Cet éloignement des structures établies de production et de diffusion de l’art serait ainsi, selon le critique et essayiste Brian Holmes (5), héritier du do-it-yourself de la culture punk, elle-même redevable des théories situationnistes – deux mouvements ouvertement politiques. Il s’agirait alors, pour les artistes, d’édifier leurs propres structures, selon leurs besoins, plutôt que de se mouler aux exigences de celles qui existent déjà. Bref, d’agir de façon micropolitique, dans les interstices du macropolitique. Ce que l’on constate, surtout, c’est la persistance dans les pratiques d’intervention d’une attitude critique qui se manifeste d’abord dans les tactiques employées – même si le discours périphérique des artistes et des critiques tend parfois à en minimiser la dimension politique. À travers des actions directes dans le « réel », une multiplication d’interventions qui ne trouvent de sens que dans le nombre (en tant que phénomène et non en tant que démarche isolée de quelques individus) et un renoncement à la sécurité et à la visibilité des structures établies, ces pratiques micropolitiques témoignent d’une volonté de participer activement à la construction d’une société alternative, plutôt que d’agir en simple observateur.
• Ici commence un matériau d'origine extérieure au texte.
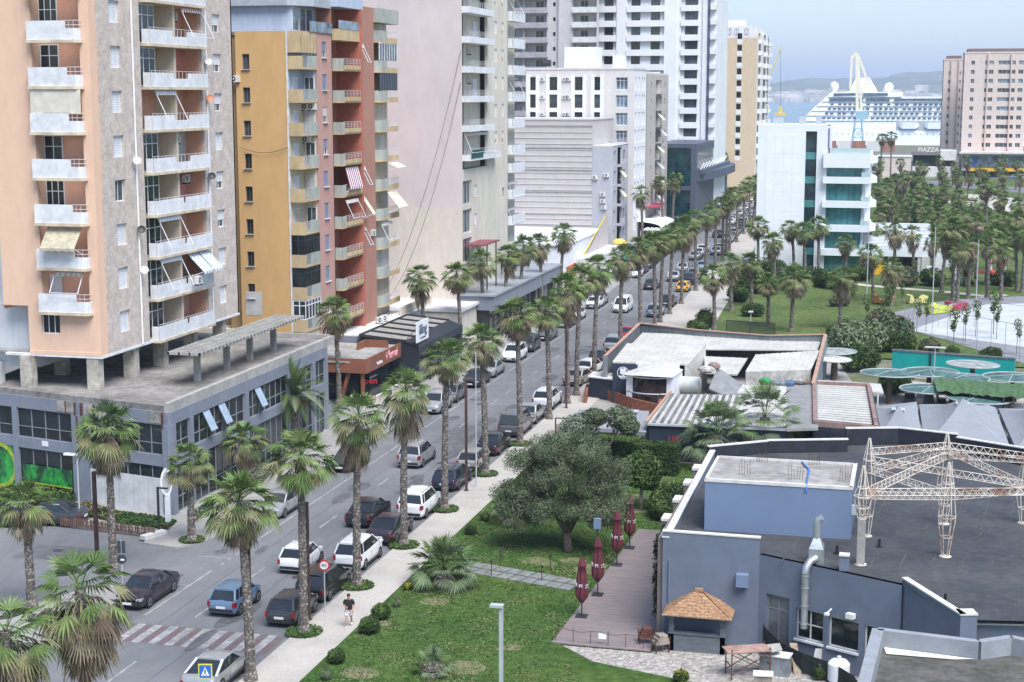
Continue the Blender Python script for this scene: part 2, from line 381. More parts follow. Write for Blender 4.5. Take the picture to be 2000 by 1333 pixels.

Car tout comme l’art politique des avant-gardes, l’art micropolitique actuel poursuit bel et bien une tentative « d’édifier un monde ». Morceau par morceau. 






1 Les citations sont de Paul Ardenne, conférence « Micropolitique », 2000, texte disponible sur le site du Département arts plastiques de l’Université Paris 8 : http://www.arpla.fr/canal10/ardenne/micropolitiques.pdf. Consulté le 3 juin 2010.
2 On retrouve ce type de discours notamment chez Jacques Rancière, qui prône une esthétique du « dissensus », contre un « régime unique de présentation et d'interprétation du donné imposant à tous son évidence ». Rancière, Le spectateur émancipé, Éditions La Fabrique, Paris, 2008, p.55.
3 Ce nouveau mode de résistance microéconomique (j’achète, je vote) représente pourtant une forme d’assentiment de l’organisation économique et politique de la société. De fait, celui qui fait de cette résistance microéconomique son principal mode d’action sociale consent au fait qu’il y a un déplacement du politique vers l’économique, et que le pouvoir citoyen cède la place à un pouvoir de consommateur.
4 Adrian Piper, Out of Order, Out of Sight : Selected Writings in Meta-Art – Vol. I.
The MIT Press, Cambridge, Massachusetts ; London, England. 1996, p.44-45.
5 Brian Holmes, « La géopolitique do-it-yourself, ou la carte du monde à l’envers », Multitudes 2008/1, no 31, p.31-41.